Teatro de la Cocina / Drama of the Kitchen

sopes, 4min 56sec

despepitándose por / yearning for; 16 mm film, 2min 17sec

moladora molienda / grinder grinding; 16 mm film; 2min 3sec

I grew up in a bilingual home hearing, speaking, and responding to English, Spanish, and, inevitably as was my case, Spanglish.  I am first generation Latina born in the United States, the daughter of Panamanian parents who are now permanently transplanted.  To be bilingual is a heritage I am proud of and one of the greatest gifts I have ever known.  Life, as a result, can be one of experiences of extremes on a daily basis.  On the one hand, the perceived dissolution of identity, confusing for the varying codes of conduct, culture, and language required between worlds, perhaps most evidenced in those moments when I feel neither fluent nor articulate enough to express anything in English nor in Spanish.  On the other (heavily weighted) hand, there are those times and spaces when I feel richly laden with vocabulary, sense of place, understanding, sentiment, and belonging.  Navigation between comfortability and confusion always calls for adaptation, flexibility, and faith that these challenges equip me only in the most positive of ways.

I am deeply invested in exploring on literal and metaphoric levels the reality of language as a tool of power.  I am especially invested in this as a bilingual person working, living, teaching, and creating within both English and Spanish speaking communities.  My ongoing investigation of language in my art practice inspires many questions, among them:  How does language allow us access into physical and psychological spaces?  What are ways in which language is informative and transforming?  How do the meanings of words change between contexts?  How are words played with, manipulated, and combined to form new words and meanings?  The constant inventiveness of Spanglish, for example, embodies these possibilities: words split and are reconstructed, verbs recreated, constructions reorganized, double meanings abound.  I have begun to explore some of the intricacies of Spanglish and the attributes of English and Spanish in a series of drawings entitled El Teatro de la Cocina / Drama of the Kitchen.    

My drawings of kitchen tools are metaphors for the ways in which English and Spanish are mixed to create new words, rhythms, and forms of speech.  Ingredients are processed through kitchen utensils to create food in ways symbolic to how words are constructed and de/reconstructed between two languages to produce new words and meanings. Words, like foods, are spliced and diced, mixed, blended, weighed, recombined, and ultimately transformed.  In language, as with image, there is much invention.  I use appliances- like languages and words- to create sustenance for body and spirit on multiple planes at once physical, emotional, psychological. 
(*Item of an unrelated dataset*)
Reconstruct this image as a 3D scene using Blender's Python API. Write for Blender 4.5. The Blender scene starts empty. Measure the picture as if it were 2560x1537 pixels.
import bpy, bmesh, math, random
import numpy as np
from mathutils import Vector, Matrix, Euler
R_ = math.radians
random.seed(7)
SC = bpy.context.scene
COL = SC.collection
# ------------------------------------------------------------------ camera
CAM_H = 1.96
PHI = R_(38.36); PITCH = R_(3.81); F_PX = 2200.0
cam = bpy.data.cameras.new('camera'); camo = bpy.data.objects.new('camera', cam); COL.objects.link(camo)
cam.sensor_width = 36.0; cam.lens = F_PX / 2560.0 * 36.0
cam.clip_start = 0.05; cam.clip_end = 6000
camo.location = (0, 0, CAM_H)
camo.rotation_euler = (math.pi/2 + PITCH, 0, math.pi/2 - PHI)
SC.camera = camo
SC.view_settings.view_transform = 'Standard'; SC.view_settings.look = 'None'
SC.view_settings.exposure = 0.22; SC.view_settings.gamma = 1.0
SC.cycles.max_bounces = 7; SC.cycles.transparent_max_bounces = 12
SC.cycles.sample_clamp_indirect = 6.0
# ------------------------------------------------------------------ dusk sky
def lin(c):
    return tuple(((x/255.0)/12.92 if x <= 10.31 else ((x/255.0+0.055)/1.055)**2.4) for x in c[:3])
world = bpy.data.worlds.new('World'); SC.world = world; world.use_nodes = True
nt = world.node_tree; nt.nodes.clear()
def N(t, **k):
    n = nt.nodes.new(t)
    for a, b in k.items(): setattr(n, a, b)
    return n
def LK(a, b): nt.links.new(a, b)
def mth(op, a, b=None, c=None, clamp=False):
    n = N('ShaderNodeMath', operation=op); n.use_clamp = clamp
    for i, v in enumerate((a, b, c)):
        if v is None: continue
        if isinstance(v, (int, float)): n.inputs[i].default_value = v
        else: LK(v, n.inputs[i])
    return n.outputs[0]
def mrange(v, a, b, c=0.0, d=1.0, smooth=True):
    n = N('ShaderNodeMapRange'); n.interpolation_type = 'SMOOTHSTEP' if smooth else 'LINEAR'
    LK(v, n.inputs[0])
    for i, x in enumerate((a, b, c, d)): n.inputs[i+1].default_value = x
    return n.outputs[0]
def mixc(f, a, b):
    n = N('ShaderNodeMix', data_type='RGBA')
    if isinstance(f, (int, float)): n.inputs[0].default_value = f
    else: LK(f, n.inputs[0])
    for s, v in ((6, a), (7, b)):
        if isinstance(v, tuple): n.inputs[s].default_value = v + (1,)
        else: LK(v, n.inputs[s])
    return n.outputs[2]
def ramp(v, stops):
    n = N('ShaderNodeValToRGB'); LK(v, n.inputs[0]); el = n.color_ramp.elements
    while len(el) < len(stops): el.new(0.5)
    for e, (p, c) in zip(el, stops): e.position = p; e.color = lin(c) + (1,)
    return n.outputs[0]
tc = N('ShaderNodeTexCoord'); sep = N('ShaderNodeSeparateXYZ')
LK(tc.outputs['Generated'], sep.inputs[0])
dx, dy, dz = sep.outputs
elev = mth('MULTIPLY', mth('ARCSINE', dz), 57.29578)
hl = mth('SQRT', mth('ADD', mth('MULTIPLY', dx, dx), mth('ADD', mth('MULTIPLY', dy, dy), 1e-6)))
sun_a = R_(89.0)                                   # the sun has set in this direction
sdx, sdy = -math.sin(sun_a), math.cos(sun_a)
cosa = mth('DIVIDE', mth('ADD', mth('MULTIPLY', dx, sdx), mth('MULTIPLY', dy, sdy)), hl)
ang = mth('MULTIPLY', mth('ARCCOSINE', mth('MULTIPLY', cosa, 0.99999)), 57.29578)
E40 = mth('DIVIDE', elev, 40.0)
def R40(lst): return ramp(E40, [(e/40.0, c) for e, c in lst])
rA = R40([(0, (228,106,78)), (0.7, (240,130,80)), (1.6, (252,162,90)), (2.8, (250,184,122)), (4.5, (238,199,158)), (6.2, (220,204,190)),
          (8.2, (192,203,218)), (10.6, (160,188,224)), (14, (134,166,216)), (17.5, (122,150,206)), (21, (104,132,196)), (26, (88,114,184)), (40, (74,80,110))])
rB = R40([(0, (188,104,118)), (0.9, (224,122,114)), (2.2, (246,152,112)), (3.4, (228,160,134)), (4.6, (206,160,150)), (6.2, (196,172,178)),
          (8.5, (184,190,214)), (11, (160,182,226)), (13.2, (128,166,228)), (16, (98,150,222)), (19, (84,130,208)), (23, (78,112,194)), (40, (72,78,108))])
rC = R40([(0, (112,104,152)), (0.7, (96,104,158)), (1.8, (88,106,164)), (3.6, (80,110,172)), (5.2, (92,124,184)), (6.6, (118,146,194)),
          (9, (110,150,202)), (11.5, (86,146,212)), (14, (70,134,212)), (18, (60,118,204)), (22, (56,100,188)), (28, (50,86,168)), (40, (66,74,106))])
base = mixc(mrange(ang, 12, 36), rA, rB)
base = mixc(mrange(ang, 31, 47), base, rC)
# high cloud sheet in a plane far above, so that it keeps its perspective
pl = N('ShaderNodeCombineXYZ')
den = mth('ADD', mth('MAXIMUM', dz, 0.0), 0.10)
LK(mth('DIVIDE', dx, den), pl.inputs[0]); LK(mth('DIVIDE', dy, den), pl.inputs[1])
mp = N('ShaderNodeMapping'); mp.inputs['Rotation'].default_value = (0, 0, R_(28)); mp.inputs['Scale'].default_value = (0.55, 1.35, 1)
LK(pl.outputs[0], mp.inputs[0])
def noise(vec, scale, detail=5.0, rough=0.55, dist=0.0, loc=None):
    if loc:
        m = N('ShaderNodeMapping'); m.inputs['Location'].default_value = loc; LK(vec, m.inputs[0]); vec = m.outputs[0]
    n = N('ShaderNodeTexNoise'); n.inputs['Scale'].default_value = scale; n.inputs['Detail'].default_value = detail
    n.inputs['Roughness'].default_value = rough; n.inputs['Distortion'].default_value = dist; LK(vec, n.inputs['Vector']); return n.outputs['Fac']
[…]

For example, al comprimir / upon pressing and exprimirdora / squeezer refer to the challenging act of translating: a material enters a receptacle and emerges changed by virtue of its having passed through hundreds of holes, or filters.  Likewise, exact translations between English and Spanish (or any two languages for that matter) are often lacking in sentiment, while translations that are true to the essence of a message are often not exactly literal.  midiendo la masa / weighing the maize represents the weight words carry in different contexts, a skill useful in both multilingual and monolingual spheres.  amasando la masa / rolling the maize speaks to the difference in general standards of beauty and effectiveness in two languages, with English often being praised when it is tight, edited, and concise while Spanish is stretched via its expansive vocabulary, known generally as a very ‘flowery’ language that inspires long and deliciously complex sentences.  moledora moliendo / grinder grinding enacts through the body of a meat grinder the process of creating Spanglish verbs, formed by combining English infinitive verbs with the Spanish suffixes.  To park, instead of being estacionarse becomes parkear.  Seemingly infinite combinations of root words and verb endings create these hybrid action words.  granulando / crushing refers to the power of the diminutive forms of speech so common in Spanish: the –itos and –itas attached to the endings of words.  The pepper crusher takes a relatively large chunk of spice and pulverizes it, so as to imbue an entire dish with its flavor.  Likewise, the –ito or –ita added to a word can imbue the sentiment in Spanish with much affection, or, depending on the delivery of the speech, a wide variety of emotions.  batidora / beater and batiendo / whisking make jarring or swift back-and-forth actions, mixing materials that mimic the way phrases in Inglés y Español switch at times at a fast pace, cambiando one way y luego el otro to build full sentences, thoughts, and phrases reminiscent of code switching.   

Finally, the corers in despepitándose por / yearning for… and despepitar / to core depict the digging for the seeds of a tomato—that is, it’s essence, the source that affords the fruit its regenerative powers.  This coring represents both the physical challenge and emotional yearning involved in wanting to understand content and context across languages and cultures: to grasp meanings and words, belong to a linguistic community, to be a part of.  These themes have inspired the poem “despepitándose por (yearning for) el tomate: the word.”  This poem has been adapted to become the soundtrack to the film/visual poem “despepitándose por / yearning forwhich seeks to animate the energy, power, desperation, frustration, love, and awe of this physical and emotional search for language(s) and meaning(s).